» **STATED EXERCISE**
Transcribe all of the material exactly. Any picture in it should be left out.

» **DATA SEGMENT**
■ ■ ■ ■

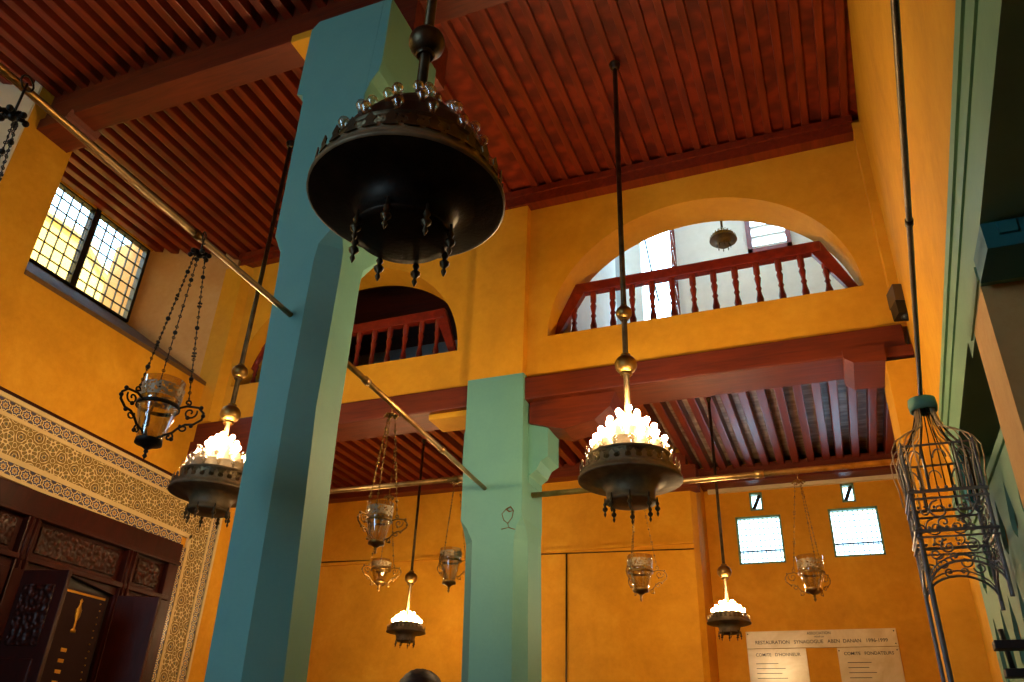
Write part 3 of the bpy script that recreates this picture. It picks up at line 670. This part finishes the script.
g = G().lathe([(.001, 2.42), (.03, 2.42), (.03, 2.44), (.012, 2.46), (.012, 2.52), (.03, 2.56), (.035, 2.62), (.02, 2.64), (.012, 2.68), (.02, 2.70), (.001, 2.72)], 8, (XW + .034, 5.64, .05), tilt=Matrix.Diagonal((.3, 1, 1)))
g.box(XW + .03, XW + .036, 5.3, 5.9, 2.80, 2.82)
for k in range(22): g.ball((XW + .034, 5.86 + .012 * (k % 2), 2.76 - .06 * k), .007, 5)
for k in range(5): g.box(XW + .03, XW + .036, 5.57, 5.63, 2.30 - .09 * k, 2.33 - .09 * k)
g.build('embroidery', GOLD, cu, 'gold cup and trim stitched on the velvet')

# ------------------------------------------------------------------ marble plaque
pl = thing('marble_plaque', (-.335, 10.8, 2.0), 'cream marble donor plaque with black lettering on the far wall', 'plaque')
G().bev(-.855, .855, -.03, 0, .97, 1.17, .004).build('header_slab', MARBLE, pl)
G().bev(-.855, -.17, -.028, 0, -.3, .965, .004).build('left_slab', MARBLE, pl, 'slab headed COMITE D\'HONNEUR')
G().bev(.18, .855, -.028, 0, -.3, .965, .004).build('right_slab', MARBLE, pl, 'slab headed COMITE FONDATEURS')
def text(s, x, z, size, parent, al='CENTER', m=INK):
    c = bpy.data.curves.new('lettering', 'FONT'); c.body = s; c.size = size; c.align_x = al; c.extrude = .001; c.offset = .0005
    o = bpy.data.objects.new('lettering', c); COL.objects.link(o); o.parent = parent; o.location = (x, -.0315, z); o.rotation_euler = (PI / 2, 0, 0); c.materials.append(m)
    me = bpy.data.meshes.new_from_object(o.evaluated_get(bpy.context.evaluated_depsgraph_get())); bpy.data.objects.remove(o)
    o = link('lettering', me, parent); o.location = (x, -.0315, z); o.rotation_euler = (PI / 2, 0, 0); return o
text('ASSOCIATION', 0, 1.12, .042, pl); text('POUR LA', 0, 1.085, .026, pl)
text('RESTAURATION   SYNAGOGUE   ABEN  DANAN   1996-1999', 0, 1.02, .056, pl)
text("COMITE   D'HONNEUR", -.5, .88, .05, pl); text('COMITE   FONDATEURS', .52, .88, .05, pl)
for i, (xx, zz) in enumerate(((-.855, .8), (.185, .8))):
    g = G(); random.seed(3 + i)
    for k in range(12):
        w_ = random.uniform(.2, .45); g.box(xx + .09, xx + .09 + w_, -.0305, -.0285, zz - .055 * k - .007, zz - .055 * k)
    g.build('fine_print', INK, pl)
g = G()
for xx, zz in ((-.83, 1.14), (.83, 1.14), (.83, 1.0), (.83, .93), (.2, .93)): g.ball((xx, -.03, zz), .008, 6)
g.build('screw', INK, pl)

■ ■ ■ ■

» **RESPONSE FOR THIS EXERCISE**
Write part 3 of the bpy script that recreates this picture. It picks up at line 670. This part finishes the script.
g = G().lathe([(.001, 2.42), (.03, 2.42), (.03, 2.44), (.012, 2.46), (.012, 2.52), (.03, 2.56), (.035, 2.62), (.02, 2.64), (.012, 2.68), (.02, 2.70), (.001, 2.72)], 8, (XW + .034, 5.64, .05), tilt=Matrix.Diagonal((.3, 1, 1)))
g.box(XW + .03, XW + .036, 5.3, 5.9, 2.80, 2.82)
for k in range(22): g.ball((XW + .034, 5.86 + .012 * (k % 2), 2.76 - .06 * k), .007, 5)
for k in range(5): g.box(XW + .03, XW + .036, 5.57, 5.63, 2.30 - .09 * k, 2.33 - .09 * k)
g.build('embroidery', GOLD, cu, 'gold cup and trim stitched on the velvet')

# ------------------------------------------------------------------ marble plaque
pl = thing('marble_plaque', (-.335, 10.8, 2.0), 'cream marble donor plaque with black lettering on the far wall', 'plaque')
G().bev(-.855, .855, -.03, 0, .97, 1.17, .004).build('header_slab', MARBLE, pl)
G().bev(-.855, -.17, -.028, 0, -.3, .965, .004).build('left_slab', MARBLE, pl, 'slab headed COMITE D\'HONNEUR')
G().bev(.18, .855, -.028, 0, -.3, .965, .004).build('right_slab', MARBLE, pl, 'slab headed COMITE FONDATEURS')
def text(s, x, z, size, parent, al='CENTER', m=INK):
    c = bpy.data.curves.new('lettering', 'FONT'); c.body = s; c.size = size; c.align_x = al; c.extrude = .001; c.offset = .0005
    o = bpy.data.objects.new('lettering', c); COL.objects.link(o); o.parent = parent; o.location = (x, -.0315, z); o.rotation_euler = (PI / 2, 0, 0); c.materials.append(m)
    me = bpy.data.meshes.new_from_object(o.evaluated_get(bpy.context.evaluated_depsgraph_get())); bpy.data.objects.remove(o)
    o = link('lettering', me, parent); o.location = (x, -.0315, z); o.rotation_euler = (PI / 2, 0, 0); return o
text('ASSOCIATION', 0, 1.12, .042, pl); text('POUR LA', 0, 1.085, .026, pl)
text('RESTAURATION   SYNAGOGUE   ABEN  DANAN   1996-1999', 0, 1.02, .056, pl)
text("COMITE   D'HONNEUR", -.5, .88, .05, pl); text('COMITE   FONDATEURS', .52, .88, .05, pl)
for i, (xx, zz) in enumerate(((-.855, .8), (.185, .8))):
    g = G(); random.seed(3 + i)
    for k in range(12):
        w_ = random.uniform(.2, .45); g.box(xx + .09, xx + .09 + w_, -.0305, -.0285, zz - .055 * k - .007, zz - .055 * k)
    g.build('fine_print', INK, pl)
g = G()
for xx, zz in ((-.83, 1.14), (.83, 1.14), (.83, 1.0), (.83, .93), (.2, .93)): g.ball((xx, -.03, zz), .008, 6)
g.build('screw', INK, pl)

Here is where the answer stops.